## begin DATA SHOWN

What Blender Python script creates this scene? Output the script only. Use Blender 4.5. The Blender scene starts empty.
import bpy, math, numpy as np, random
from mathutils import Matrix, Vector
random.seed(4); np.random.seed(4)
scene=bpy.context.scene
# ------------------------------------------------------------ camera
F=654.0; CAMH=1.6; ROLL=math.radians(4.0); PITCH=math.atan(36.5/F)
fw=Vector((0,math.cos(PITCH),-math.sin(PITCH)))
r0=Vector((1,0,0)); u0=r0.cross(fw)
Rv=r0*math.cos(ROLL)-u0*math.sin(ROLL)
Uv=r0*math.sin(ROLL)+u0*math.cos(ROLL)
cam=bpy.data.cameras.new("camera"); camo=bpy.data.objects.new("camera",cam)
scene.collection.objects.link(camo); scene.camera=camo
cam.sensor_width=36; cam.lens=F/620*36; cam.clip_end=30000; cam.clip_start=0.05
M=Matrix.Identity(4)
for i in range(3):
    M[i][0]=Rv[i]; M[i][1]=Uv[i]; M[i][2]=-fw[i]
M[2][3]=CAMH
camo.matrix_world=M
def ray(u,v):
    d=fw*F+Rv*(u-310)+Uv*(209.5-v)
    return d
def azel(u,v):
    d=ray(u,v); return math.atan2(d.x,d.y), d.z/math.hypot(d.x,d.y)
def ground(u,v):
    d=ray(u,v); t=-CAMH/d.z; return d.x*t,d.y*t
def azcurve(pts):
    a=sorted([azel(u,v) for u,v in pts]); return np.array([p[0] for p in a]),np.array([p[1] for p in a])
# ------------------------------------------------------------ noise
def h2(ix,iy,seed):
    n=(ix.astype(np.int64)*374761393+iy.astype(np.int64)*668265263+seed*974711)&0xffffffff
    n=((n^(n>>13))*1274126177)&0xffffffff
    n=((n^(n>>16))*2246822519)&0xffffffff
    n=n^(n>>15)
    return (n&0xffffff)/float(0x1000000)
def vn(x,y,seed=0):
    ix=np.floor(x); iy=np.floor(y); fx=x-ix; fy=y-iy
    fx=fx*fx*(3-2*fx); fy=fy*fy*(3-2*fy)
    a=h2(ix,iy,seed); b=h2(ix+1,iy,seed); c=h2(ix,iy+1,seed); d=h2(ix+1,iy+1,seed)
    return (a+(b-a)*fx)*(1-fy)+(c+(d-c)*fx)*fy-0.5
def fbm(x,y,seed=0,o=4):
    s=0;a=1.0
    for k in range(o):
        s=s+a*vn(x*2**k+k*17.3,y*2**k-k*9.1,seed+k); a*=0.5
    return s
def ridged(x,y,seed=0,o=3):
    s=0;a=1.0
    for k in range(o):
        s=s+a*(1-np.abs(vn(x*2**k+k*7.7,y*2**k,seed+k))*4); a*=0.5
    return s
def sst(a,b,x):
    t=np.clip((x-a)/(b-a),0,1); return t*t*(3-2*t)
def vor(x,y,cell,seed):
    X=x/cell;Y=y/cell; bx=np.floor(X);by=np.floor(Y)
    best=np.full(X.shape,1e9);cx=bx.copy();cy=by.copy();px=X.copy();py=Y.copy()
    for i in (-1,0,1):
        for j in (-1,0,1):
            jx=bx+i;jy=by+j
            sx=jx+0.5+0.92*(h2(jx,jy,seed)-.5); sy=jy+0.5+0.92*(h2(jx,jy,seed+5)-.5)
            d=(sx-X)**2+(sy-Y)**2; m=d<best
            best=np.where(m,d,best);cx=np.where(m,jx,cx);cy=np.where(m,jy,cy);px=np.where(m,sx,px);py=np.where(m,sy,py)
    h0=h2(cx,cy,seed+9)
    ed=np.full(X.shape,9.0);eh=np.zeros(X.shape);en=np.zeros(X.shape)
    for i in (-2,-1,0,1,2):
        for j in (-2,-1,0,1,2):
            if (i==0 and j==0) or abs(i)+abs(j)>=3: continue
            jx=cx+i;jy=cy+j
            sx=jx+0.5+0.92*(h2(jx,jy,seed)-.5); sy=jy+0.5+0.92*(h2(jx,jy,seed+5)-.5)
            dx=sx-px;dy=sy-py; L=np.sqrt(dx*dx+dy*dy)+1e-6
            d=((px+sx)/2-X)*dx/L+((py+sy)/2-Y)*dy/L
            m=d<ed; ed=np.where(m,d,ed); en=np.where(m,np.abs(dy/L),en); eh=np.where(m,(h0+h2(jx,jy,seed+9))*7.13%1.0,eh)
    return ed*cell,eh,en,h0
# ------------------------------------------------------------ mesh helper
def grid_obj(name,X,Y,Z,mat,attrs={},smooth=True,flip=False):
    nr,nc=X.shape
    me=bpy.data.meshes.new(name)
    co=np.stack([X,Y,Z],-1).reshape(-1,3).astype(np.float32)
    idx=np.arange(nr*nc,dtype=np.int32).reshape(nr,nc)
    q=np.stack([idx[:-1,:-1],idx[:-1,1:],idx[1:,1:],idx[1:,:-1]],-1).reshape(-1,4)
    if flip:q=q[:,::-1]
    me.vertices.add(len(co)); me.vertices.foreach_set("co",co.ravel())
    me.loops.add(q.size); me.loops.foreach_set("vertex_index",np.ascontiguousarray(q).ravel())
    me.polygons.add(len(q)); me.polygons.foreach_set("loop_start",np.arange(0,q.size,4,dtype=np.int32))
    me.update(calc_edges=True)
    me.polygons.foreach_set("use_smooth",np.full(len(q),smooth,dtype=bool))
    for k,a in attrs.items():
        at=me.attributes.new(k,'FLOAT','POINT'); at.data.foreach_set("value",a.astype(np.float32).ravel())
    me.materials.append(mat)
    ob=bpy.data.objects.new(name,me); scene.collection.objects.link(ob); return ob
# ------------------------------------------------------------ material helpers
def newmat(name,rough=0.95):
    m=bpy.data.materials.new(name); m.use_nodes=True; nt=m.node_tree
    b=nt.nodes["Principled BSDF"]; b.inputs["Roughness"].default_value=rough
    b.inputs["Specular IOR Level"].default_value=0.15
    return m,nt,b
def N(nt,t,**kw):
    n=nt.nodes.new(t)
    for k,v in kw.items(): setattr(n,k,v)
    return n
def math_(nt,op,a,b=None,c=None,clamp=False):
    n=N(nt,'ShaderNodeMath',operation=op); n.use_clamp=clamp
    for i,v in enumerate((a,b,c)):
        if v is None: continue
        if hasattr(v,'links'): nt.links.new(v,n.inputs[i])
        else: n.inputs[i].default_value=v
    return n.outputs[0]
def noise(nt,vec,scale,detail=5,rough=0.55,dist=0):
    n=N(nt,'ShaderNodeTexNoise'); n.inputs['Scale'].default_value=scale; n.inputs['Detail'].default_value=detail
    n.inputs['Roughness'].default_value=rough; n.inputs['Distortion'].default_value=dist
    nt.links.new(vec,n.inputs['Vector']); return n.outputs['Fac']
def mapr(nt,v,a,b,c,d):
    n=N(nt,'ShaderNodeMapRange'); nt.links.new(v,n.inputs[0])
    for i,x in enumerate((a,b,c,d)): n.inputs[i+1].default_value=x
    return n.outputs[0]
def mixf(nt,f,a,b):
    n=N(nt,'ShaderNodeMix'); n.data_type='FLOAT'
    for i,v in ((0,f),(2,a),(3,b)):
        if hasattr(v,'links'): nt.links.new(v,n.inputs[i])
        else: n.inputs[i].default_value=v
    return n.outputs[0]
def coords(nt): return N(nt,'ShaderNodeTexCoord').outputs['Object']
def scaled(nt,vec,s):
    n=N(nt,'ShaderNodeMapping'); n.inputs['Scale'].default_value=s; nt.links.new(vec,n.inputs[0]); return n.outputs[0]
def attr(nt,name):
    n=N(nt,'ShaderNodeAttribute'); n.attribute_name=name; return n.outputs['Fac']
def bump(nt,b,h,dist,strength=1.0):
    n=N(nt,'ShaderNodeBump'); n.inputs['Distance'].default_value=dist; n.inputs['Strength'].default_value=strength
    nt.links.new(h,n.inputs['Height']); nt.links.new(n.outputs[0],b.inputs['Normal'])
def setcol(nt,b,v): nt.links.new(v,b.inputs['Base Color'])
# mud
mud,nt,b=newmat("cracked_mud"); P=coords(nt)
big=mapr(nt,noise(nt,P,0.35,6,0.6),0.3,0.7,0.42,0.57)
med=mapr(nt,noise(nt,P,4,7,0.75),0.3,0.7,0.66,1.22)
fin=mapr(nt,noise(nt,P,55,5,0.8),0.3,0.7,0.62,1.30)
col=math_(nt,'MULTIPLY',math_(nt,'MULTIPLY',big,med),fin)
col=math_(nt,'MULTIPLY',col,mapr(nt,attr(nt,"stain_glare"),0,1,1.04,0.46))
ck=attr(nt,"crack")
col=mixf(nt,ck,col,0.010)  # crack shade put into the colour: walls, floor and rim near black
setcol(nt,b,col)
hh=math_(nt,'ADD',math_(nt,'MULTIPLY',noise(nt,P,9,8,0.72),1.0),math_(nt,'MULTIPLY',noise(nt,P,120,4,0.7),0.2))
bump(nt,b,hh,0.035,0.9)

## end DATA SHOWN

# PROBLEM TO WORK ON
Check each line of the listing above for the string "scene", then report only how many lines have it.

# ANSWER TO THE TASK
4